WACC in Specific Valuation Situation
So far, we have seen what the WACC is and how we use it in firm valuation. This section takes a brief look at how to estimate the WACC in practice.
2. What is Capital?
In measuring kA and the WACC, we defined capital as debt and equity. Yet, if we want to implement these cost-of-capital measures, we have to be more specific. For instance, is debt just long-term debt or should it also include short-term debt, like short-term bank loans, accounts payable, accruals, and taxes payable?And does equity include all various types and classes of stock (voting bearer, nonvoting bearer, registered, preferred)?
The appropriate definition of capital depends on the question we are interested in. In most cases, a definition whereby debt includes all forms of interest-bearing securities, and equity includes all classes and types of stock outstanding, is the most sensible and useful one. That is the definition we use here.

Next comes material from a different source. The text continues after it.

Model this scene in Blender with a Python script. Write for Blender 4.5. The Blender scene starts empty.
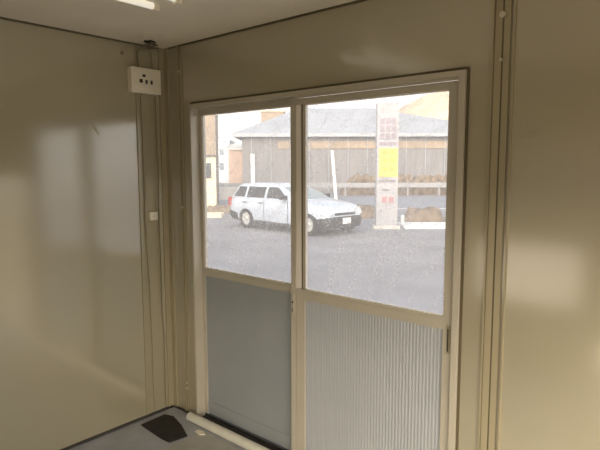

- Interest-bearing debt means that items such as accounts payable are not part of debt. The reason is not one of principle but one of practicality. The interest a firm pays on the goods and services it buys on credit is included in the price it pays for those items. It would be difficult to figure out the interest the firm has to pay to its creditors. Moreover, we would have to treat those payments as financing flows (as opposed to operating cash flows) in the definition of free cash flows (FCFs);
- Similarly, taxes payable are not part of debt because we are usually not interested in looking at the state as a provider of capital.
However, we must make sure that the way we define capital when computing kA and the WACC is consistent with the way we compute free cash flows. In other words, once we have decided what providers of capital we are interested in, we have to make sure that we compute the cash flows generated by the firm for these providers of capital and not for anyone else. If debt is therefore defined as interest-bearing debt, then we do not deduct interest payments or debt repayments in the computation of free cash flows. Such payments are uses of the cash the firm has generated for distribution to its providers of capital. In contrast, implicit interest and repayment of non-interest bearing debt such as repayment of accounts payable should be deducted. We did so in our definition of free cash flows in the module Financial Planning, according to which we deducted changes in accounts payable.
We should reiterate, however, that the issue of the proper definition of capital is not one of principle. What matters is what we are interested in. What we have to watch out for is that cost of capital and free cash flows are measured in a logically consistent way.